There is no question that students value a kind of communication with others: They enter the classroom and, before bringing textbooks, paper and pens out of their backpacks (that's if they decide today to take notes), immediately set up a kind of communication command post. The laptops open, wireless Internet is engaged, Facebook is logged into and cellphones, usually set on vibrate, are set up on the desk like objects of reverence to be gazed at and consulted frequently throughout the 50-minute class, in the event that someone has been in touch and left a message.

Steve was perfectly happy to sit in my classroom, always at the back, iPod ear-buds in, cellphone on the desk in front of him, failing every assignment. Rarely did he take notes, as evidenced by his lack of pen or paper in most classes. He began to bring a laptop to class and I was briefly encouraged. Now he'll take notes! Now he'll engage with the learning process! Now he'll meet my expectations! Unfortunately, Steve was simply surfing for sports scores and checking on his Facebook updates.

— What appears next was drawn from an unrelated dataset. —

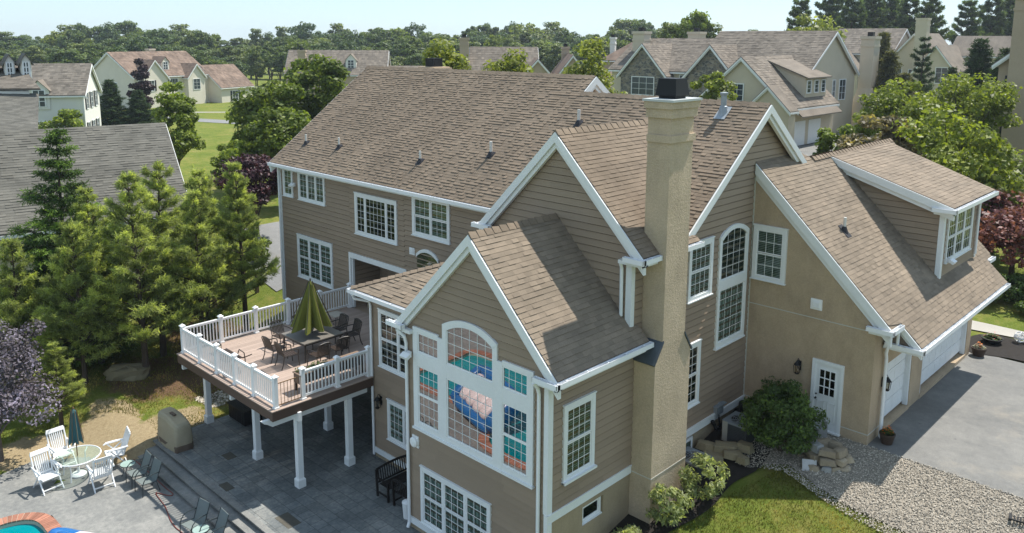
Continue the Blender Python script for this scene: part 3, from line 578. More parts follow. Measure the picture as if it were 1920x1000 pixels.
def flood(x,y,z,dx=0,dy=-1):
    m=MB(); m.box(x-.07,x+.07,y-.03,y+.03,z-.07,z+.1); c=Vector((x,y,z))+Vector((dx,dy,0))*.14; a=Vector((-dy,dx,0))
    m.obox(c,(a*.16,Vector((dx,dy,-.55)).normalized()*.09,Vector((dx*.5,dy*.5,.85)).normalized()*.05)); m.tube([(x,y,z),tuple(c)],.025,6); hp('flood_light',m,VINYL)
flood(1.24,-.05,3.0); flood(16.4,-5.6,.72); 
m=MB(); F=Fr((16.36,-5.46,-2.12),(1,0,0),(0,0,1)); F.box(m,0,.28,0,.36,.0,.05); m.tube([F(.12,.17,.04),F(.12,.17,.12),F(.12,.17,.15)],[.15,.15,.10],16); m.tube([F(.12,.17,.15),F(.12,.17,.158)],.05,12); hp('wall_siren',m,VINYL)
# --- dormer on the garage roof
DX=25.73; DY0,DY1=9.55,13.6; DT=3.98
def zd(x): return zg(21.9)-.0-(zg(21.9)-4.20)/(26.1-21.9)*(x-21.9)
Fd=Fr((0,DY0,0),(1,0,0),(0,0,1)); mb=MB(); lap(mb,Fd,[(22.1,zg(22.1)-.05),(DX,zg(DX)-.05),(DX,zd(DX)-.1),(22.1,zd(22.1)-.02)],rng)
lap(mb,Fr((DX,0,0),(0,1,0),(0,0,1)),[(DY0,zg(DX)-.05),(DY1,zg(DX)-.05),(DY1,DT),(DY0,DT)],rng); mb.poly([(22.1,DY1,zg(22.1)),(DX,DY1,zg(DX)),(DX,DY1,DT),(22.1,DY1,zd(22.1))]); hp('dormer_wall',mb,SIDING)
roof('dormer_roof',[(21.9,9.3,zd(21.9)+.03),(21.9,15.0,zd(21.9)+.03),(26.1,14.1,zd(26.1)+.03),(26.1,9.3,zd(26.1)+.03)],(0,1,0),ROOFG,house,rng,.165,(.010,.012,.02),(.2,.36),off=HL)
rakes([((21.9,9.3,zd(21.9)+.03),(26.1,9.3,zd(26.1)+.03),NY,.2)])
mb=MB(); gutter_y(mb,26.11,9.2,14.15,4.08); gutter_x(mb,9.24,25.45,26.22,4.08); hp('gutter',mb,ALU)
mb=MB(); mb.box(25.5,26.1,9.27,9.53,3.96,4.07); mb.box(DX,26.1,9.53,13.9,3.98,4.07); hp('soffit',mb,WHITE)
mb=MB(); mb.box(DX-.1,DX+.05,DY0-.045,DY0-.02,zg(DX)-.02,3.98); mb.box(DX+.022,DX+.06,DY0-.02,DY0+.14,zg(DX)-.05,3.98); hp('corner_board',mb,WHITE); mb=MB(); mb.box(DX+.022,DX+.06,DY1-.1,DY1+.02,zg(DX)-.05,3.98); hp('corner_board',mb,WHITE)
mb=MB(); mb.tube([(DX+.1,DY1-.2,4.05),(DX+.1,DY1-.2,1.9)],.045,8); hp('downspout',mb,ALU)
window(house,Fr((DX,9.98,2.2),(0,1,0),(0,0,1)),2.85,1.68,[(1,'dh',3,2)]*3,.1,'dark',off=HL)
flood(DX+.1,10.2,2.25,1,0)
m=MB(); xv,yv=23.84,6.13; zz=zg(xv); m.tube([(xv,yv,zz-.05),(xv,yv,zz+.45)],.05,8); o=hp('vent_pipe',m,PVC); m=MB(); m.lathe((xv,yv,zz-.1),[(.14,0),(.1,.15),(.06,.26)],10); m.prism([(xv-.15,yv-.15,zg(xv-.15)+.03),(xv+.2,yv-.15,zg(xv+.2)+.03),(xv+.2,yv+.15,zg(xv+.2)+.03),(xv-.15,yv+.15,zg(xv-.15)+.03)],(0,0,.012)); hp('boot',m,DARKM,o)
# utility boxes on the right wall by the air conditioner
m=MB(); m.box(21.6,21.72,2.45,2.62,-2.2,-1.85); m.box(21.6,21.70,2.7,2.9,-2.15,-1.8); m.box(21.6,21.76,2.4,3.0,-1.85,-1.82); hp('utility_box',m,GALV)
m=MB(); m.tube([(21.72,2.2,-2.2),(21.8,2.3,-2.45),(21.95,2.6,-2.6),(22.0,3.1,-2.65)],.06,8); m.tube([(21.7,2.6,-2.1),(21.75,2.65,-2.6)],.03,6); hp('line_set',m,BLACK)
# ================================================================ ground
def sst(a,b,x):
    t=min(1,max(0,(x-a)/(b-a))); return t*t*(3-2*t)
def H(x,y):
    r=-2.4+.192*(min(y,4.4)-4.4)
    l=-4.83+2.4*sst(-5.5,6.5,y)-.45*sst(-8.6,-10.8,y)
    s=sst(15,21,x); h=l+(r-l)*s
    h=max(h,-5.28)
    if y>8: h+=(2.4*sst(14,52,y)*sst(-70,-25,x))-.4*sst(-40,-110,x)
    if y>70: h+=.0
    d=math.hypot(x-10,y-3)
    if d>160: h+=-3.0*sst(160,600,d)
    return h
def grid_axis(lo,hi,fine_lo,fine_hi,st,growth=1.18):
    a=[fine_lo]; 
    while a[-1]<fine_hi: a.append(a[-1]+st)
    d=st
    while a[-1]<hi: d*=growth; a.append(a[-1]+d)
    d=st; b=[fine_lo]
    while b[-1]>lo: d*=growth; b.append(b[-1]-d)
    return b[:0:-1]+a
def grassm():
    m,t,p=nodes('lawn_grass'); oc=objco(t)
    n1=noise(t,.35,5,.65,oc); n2=noise(t,2.2,5,.7,oc); n3=noise(t,28,4,.8,oc)
    f=math_(t,'ADD',math_(t,'MULTIPLY',n1,.5),math_(t,'MULTIPLY',n2,.5))
    g=ramp(t,f,[(.30,(.075,.115,.020)),(.48,(.140,.175,.034)),(.60,(.215,.205,.060)),(.74,(.30,.25,.115))])
    g=mixc(t,1.,g,ramp(t,n3,[(.25,(.55,.6,.5)),(.75,(1.35,1.3,1.2))]),'MULTIPLY')
    # bare soil round the lower patio and under the pines
    sx=N(t,'ShaderNodeSeparateXYZ'); t.links.new(oc,sx.inputs[0])
    def blob(cx,cy,rx,ry):
        dx=math_(t,'DIVIDE',math_(t,'SUBTRACT',sx.outputs[0],cx),rx); dy=math_(t,'DIVIDE',math_(t,'SUBTRACT',sx.outputs[1],cy),ry)
        d=math_(t,'ADD',math_(t,'MULTIPLY',dx,dx),math_(t,'MULTIPLY',dy,dy))
        return math_(t,'SUBTRACT',1.,d)
    b=blob(4.0,-9.6,2.6,1.5)
    for q in ((2.6,-11.6,1.9,1.5),(4.6,-7.6,1.3,1.6),(1.9,-8.8,1.6,.8)): b=math_(t,'MAXIMUM',b,blob(*q))
    n4=noise(t,1.6,6,.72,oc); soil=ramp(t,math_(t,'ADD',math_(t,'MULTIPLY',b,.55),math_(t,'SUBTRACT',n4,.42)),[(.05,(0,0,0)),(.22,(1,1,1))])
    n5=noise(t,9,5,.75,oc); sc=ramp(t,n5,[(.3,(.26,.195,.11)),(.7,(.42,.335,.205))])
    c=mixc(t,soil,g,sc)
    pb=blob(-.3,-6.3,3.4,2.2); pb=math_(t,'MAXIMUM',pb,blob(2.6,-4.2,2.6,2.6)); pb=math_(t,'MAXIMUM',pb,blob(-1.6,-3.0,4.5,2.0))
    straw=ramp(t,math_(t,'ADD',math_(t,'MULTIPLY',pb,.6),math_(t,'SUBTRACT',noise(t,1.1,6,.7,oc),.5)),[(.1,(0,0,0)),(.3,(1,1,1))])
    c=mixc(t,straw,c,ramp(t,n5,[(.3,(.085,.05,.03)),(.7,(.20,.125,.075))]))
    t.links.new(c,p.inputs['Base Color']); p.inputs['Roughness'].default_value=.95; p.inputs['Specular IOR Level'].default_value=.1
    bump(t,p,n3,.8,.06); return m
GRASS=grassm()
xs=grid_axis(-1500,900,-14,36,.6); ys=grid_axis(-120,2500,-16,24,.6)
mb=MB(); nx=len(xs); mb.v=[]
PX0,PX1,PY0,PY1=5.42,21.4,-17.3,.3      # dug down under the patio and house
for y in ys:
    for x in xs:
        z=H(x,y)
        if 5.5<x<21.3 and -5.6<y<9: z=min(z,-5.1)
        if 5.5<x<21.3 and y<=-5.6: z=min(z,-5.6)
        if 5.2<x<17.3 and y<-10.5: z=-6.9
        z+=.035*math.sin(x*1.7+y*.6)*math.sin(y*1.3-x*.4) if not (21<x<40 and 4<y<19) else -.05
        if 21.5<x<40 and -4<y<=4.4: z-=.035*math.sin(x*1.7+y*.6)*math.sin(y*1.3-x*.4)*(1 if y<=4 else 0)
        if 22.8<x<40 and 1.9<y<=5: z-=.06
        mb.v.append((x,y,z))
for j in range(len(ys)-1):
    for i in range(nx-1): mb.f.append((j*nx+i,j*nx+i+1,(j+1)*nx+i+1,(j+1)*nx+i)); mb.t.append(.5)
tag(mb.build('lawn',GRASS,None,None,True),kind='structure')
def sheet(name,pts,lift,mat,step=.5,kind='structure',zf=None,thick=0.,grow=0):
    """a paved area following the ground: outline pts (x,y)"""
    zf=zf or (lambda x,y:H(x,y)); m=MB(); ymin=min(p[1] for p in pts); ymax=max(p[1] for p in pts); n=max(1,int((ymax-ymin)/step)); rows=[]
    for j in range(n):
        y0=ymin+(ymax-ymin)*j/n; y1=ymin+(ymax-ymin)*(j+1)/n
        I0=intervals(pts,y0+1e-4); I1=intervals(pts,y1-1e-4); Im=intervals(pts,(y0+y1)/2)
        if len(I0)!=len(Im): I0=Im
        if len(I1)!=len(Im): I1=Im
        for (a0,b0),(a1,b1) in zip(I0,I1):
            k=max(1,int((max(b0,b1)-min(a0,a1))/step))
            for i in range(k):
                q=[(a0+(b0-a0)*i/k,y0),(a0+(b0-a0)*(i+1)/k,y0),(a1+(b1-a1)*(i+1)/k,y1),(a1+(b1-a1)*i/k,y1)]
                m.poly([(x,y,zf(x,y)+lift) for x,y in q])
    return tag(m.build(name,mat),kind=kind)
def smooth_outline(pts,n=6):
    out=[]; L=len(pts)
    for i in range(L):
        p0,p1,p2,p3=[Vector(pts[(i+k-1)%L]) for k in range(4)]
        for j in range(n):
            t=j/n; out.append(tuple(.5*((2*p1)+(p2-p0)*t+(2*p0-5*p1+4*p2-p3)*t*t+(3*p1-p0-3*p2+p3)*t**3)))
    return out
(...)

At the final exam I watched Steve struggle for a short time to write without the distractions of his music or computer, then, once again, give up. He handed in his paper, largely blank, after only 30 minutes had passed. He waved goodbye and shuffled out the door. I regretted that I hadn't been able to reach Steve at any level or capture his attention throughout the semester, and that I wasn't the teacher to find in him some undetected ability, some spark of promise. Steve and I had failed each other.

I waited a couple of days before returning his e-mail, genuinely surprised to have received it. The final marks had been released and his failure in the course was official: Hi Steve, Thanks for your message. No, you didn't pass the course this time, but we know why, right? If you do have me as your teacher again in the fall, we'll both try harder. You have a great summer, too. LOL.

Dana Hansen lives in Burlington, Ont.